■ **What you are asked to do**
Leaving out all pictures, reproduce the entries below exactly, from the first line through the line that contains "110, 1.0), .6))".

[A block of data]
# # # #
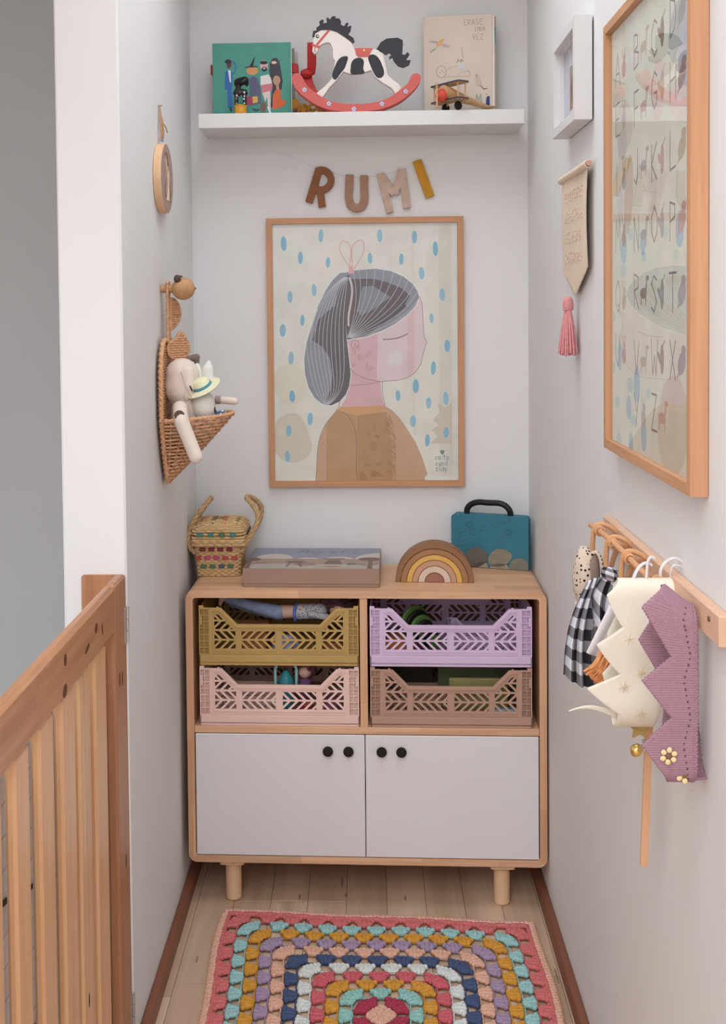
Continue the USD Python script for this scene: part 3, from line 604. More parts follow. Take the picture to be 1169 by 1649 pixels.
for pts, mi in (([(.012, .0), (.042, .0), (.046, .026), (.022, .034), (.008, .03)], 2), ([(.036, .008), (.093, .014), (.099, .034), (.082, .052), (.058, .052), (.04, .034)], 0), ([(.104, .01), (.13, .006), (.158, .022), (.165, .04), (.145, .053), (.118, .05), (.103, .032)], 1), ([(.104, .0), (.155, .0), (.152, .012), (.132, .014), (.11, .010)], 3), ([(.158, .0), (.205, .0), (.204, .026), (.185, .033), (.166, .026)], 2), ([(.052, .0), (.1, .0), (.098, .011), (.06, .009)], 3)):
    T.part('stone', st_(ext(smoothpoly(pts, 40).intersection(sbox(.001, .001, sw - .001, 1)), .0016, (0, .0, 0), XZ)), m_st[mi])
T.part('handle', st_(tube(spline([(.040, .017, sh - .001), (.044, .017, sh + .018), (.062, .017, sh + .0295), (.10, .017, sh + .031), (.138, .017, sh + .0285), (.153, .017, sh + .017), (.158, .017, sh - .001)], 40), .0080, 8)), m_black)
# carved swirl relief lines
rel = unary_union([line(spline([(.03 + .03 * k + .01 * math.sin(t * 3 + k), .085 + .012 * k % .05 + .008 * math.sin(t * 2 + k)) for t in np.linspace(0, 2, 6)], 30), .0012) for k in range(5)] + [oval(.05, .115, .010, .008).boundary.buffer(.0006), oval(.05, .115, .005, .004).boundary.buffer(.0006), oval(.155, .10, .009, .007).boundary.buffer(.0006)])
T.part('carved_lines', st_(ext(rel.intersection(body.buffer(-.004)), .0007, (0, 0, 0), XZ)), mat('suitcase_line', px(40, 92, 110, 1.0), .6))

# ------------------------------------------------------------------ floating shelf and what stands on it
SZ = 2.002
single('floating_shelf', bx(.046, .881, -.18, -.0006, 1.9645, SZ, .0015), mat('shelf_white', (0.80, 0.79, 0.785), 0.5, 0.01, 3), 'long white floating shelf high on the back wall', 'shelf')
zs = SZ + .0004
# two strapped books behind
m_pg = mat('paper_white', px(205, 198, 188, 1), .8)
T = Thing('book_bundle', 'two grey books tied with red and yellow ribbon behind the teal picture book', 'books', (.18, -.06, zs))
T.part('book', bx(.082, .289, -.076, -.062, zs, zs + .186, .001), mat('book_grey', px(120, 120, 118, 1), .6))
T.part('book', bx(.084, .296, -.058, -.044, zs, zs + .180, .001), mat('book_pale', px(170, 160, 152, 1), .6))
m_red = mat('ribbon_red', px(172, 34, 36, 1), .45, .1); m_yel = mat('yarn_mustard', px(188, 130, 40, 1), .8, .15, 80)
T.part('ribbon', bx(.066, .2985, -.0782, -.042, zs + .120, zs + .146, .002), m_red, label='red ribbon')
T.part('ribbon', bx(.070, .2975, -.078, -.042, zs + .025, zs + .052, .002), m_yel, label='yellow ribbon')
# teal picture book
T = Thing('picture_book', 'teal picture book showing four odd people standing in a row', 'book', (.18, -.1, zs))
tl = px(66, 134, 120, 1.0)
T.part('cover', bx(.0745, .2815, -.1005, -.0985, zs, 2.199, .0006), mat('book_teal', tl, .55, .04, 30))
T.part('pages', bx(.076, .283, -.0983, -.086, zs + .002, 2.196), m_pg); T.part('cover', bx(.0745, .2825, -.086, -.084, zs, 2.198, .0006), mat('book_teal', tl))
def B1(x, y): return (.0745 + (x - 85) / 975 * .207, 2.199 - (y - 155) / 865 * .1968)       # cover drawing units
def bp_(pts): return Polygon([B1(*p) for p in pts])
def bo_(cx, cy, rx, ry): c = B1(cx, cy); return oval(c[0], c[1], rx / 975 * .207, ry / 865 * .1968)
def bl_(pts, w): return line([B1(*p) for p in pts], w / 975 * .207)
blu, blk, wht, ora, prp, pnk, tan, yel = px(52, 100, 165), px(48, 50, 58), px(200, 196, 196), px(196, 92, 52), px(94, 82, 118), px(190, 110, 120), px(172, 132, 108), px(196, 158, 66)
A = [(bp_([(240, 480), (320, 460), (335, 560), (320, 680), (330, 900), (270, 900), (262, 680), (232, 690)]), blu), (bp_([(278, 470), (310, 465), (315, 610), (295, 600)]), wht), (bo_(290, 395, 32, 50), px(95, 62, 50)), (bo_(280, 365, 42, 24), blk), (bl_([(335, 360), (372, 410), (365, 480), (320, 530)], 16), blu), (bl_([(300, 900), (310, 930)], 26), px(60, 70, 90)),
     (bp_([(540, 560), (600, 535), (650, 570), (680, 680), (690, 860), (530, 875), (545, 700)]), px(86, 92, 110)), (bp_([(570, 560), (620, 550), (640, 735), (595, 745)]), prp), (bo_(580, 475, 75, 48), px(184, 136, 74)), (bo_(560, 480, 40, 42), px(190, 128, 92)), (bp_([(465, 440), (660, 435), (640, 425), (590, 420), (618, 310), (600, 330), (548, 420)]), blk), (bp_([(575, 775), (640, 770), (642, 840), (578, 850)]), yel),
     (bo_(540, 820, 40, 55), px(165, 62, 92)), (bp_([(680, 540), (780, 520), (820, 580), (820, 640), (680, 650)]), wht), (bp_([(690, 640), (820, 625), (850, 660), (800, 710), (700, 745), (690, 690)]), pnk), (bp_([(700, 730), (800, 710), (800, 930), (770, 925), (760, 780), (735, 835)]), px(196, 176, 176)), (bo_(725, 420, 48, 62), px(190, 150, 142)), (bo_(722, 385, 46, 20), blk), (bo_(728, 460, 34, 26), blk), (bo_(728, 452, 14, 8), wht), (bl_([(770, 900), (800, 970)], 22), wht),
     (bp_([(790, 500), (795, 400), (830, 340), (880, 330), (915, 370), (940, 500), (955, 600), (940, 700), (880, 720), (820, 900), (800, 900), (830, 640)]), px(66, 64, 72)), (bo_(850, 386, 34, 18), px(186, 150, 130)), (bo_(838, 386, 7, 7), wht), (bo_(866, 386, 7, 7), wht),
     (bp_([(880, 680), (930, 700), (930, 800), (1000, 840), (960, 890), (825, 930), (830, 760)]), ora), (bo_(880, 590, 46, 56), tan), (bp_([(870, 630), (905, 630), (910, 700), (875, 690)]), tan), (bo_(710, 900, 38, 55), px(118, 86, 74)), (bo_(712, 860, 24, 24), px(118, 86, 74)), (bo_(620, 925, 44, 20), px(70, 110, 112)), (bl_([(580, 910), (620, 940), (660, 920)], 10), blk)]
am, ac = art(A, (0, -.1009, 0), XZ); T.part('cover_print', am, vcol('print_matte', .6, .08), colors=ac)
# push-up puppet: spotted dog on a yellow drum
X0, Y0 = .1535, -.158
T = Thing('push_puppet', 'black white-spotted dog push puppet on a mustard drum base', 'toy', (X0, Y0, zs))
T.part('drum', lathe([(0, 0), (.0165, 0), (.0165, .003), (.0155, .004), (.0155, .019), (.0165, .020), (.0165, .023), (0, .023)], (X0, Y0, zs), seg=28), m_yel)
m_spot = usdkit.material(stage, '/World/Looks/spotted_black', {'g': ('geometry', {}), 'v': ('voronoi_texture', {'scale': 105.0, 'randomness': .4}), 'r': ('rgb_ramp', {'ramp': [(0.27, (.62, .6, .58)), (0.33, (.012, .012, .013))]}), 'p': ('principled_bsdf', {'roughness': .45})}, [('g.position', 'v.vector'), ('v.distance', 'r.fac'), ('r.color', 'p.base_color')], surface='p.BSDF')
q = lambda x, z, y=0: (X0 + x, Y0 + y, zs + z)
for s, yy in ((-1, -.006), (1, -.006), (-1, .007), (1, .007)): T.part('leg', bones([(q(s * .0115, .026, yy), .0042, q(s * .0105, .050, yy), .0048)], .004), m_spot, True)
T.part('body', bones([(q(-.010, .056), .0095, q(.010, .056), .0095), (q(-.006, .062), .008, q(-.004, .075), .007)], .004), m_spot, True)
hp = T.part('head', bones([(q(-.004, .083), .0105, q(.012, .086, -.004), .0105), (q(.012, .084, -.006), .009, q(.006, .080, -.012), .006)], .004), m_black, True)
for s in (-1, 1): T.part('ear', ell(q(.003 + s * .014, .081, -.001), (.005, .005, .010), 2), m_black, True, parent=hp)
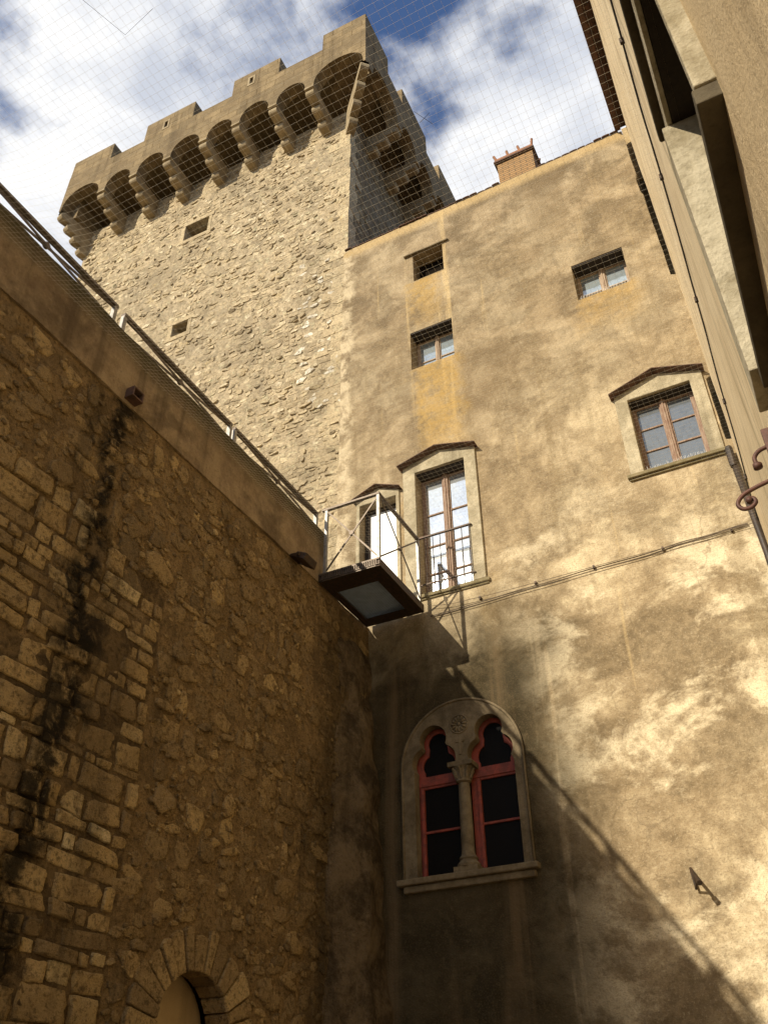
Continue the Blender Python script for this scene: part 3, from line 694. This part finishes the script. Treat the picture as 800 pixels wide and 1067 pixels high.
# # # #
■ **Task answer**
Continue the USD Python script for this scene: part 3, from line 604. More parts follow. Take the picture to be 1169 by 1649 pixels.
for pts, mi in (([(.012, .0), (.042, .0), (.046, .026), (.022, .034), (.008, .03)], 2), ([(.036, .008), (.093, .014), (.099, .034), (.082, .052), (.058, .052), (.04, .034)], 0), ([(.104, .01), (.13, .006), (.158, .022), (.165, .04), (.145, .053), (.118, .05), (.103, .032)], 1), ([(.104, .0), (.155, .0), (.152, .012), (.132, .014), (.11, .010)], 3), ([(.158, .0), (.205, .0), (.204, .026), (.185, .033), (.166, .026)], 2), ([(.052, .0), (.1, .0), (.098, .011), (.06, .009)], 3)):
    T.part('stone', st_(ext(smoothpoly(pts, 40).intersection(sbox(.001, .001, sw - .001, 1)), .0016, (0, .0, 0), XZ)), m_st[mi])
T.part('handle', st_(tube(spline([(.040, .017, sh - .001), (.044, .017, sh + .018), (.062, .017, sh + .0295), (.10, .017, sh + .031), (.138, .017, sh + .0285), (.153, .017, sh + .017), (.158, .017, sh - .001)], 40), .0080, 8)), m_black)
# carved swirl relief lines
rel = unary_union([line(spline([(.03 + .03 * k + .01 * math.sin(t * 3 + k), .085 + .012 * k % .05 + .008 * math.sin(t * 2 + k)) for t in np.linspace(0, 2, 6)], 30), .0012) for k in range(5)] + [oval(.05, .115, .010, .008).boundary.buffer(.0006), oval(.05, .115, .005, .004).boundary.buffer(.0006), oval(.155, .10, .009, .007).boundary.buffer(.0006)])
T.part('carved_lines', st_(ext(rel.intersection(body.buffer(-.004)), .0007, (0, 0, 0), XZ)), mat('suitcase_line', px(40, 92, 110, 1.0), .6))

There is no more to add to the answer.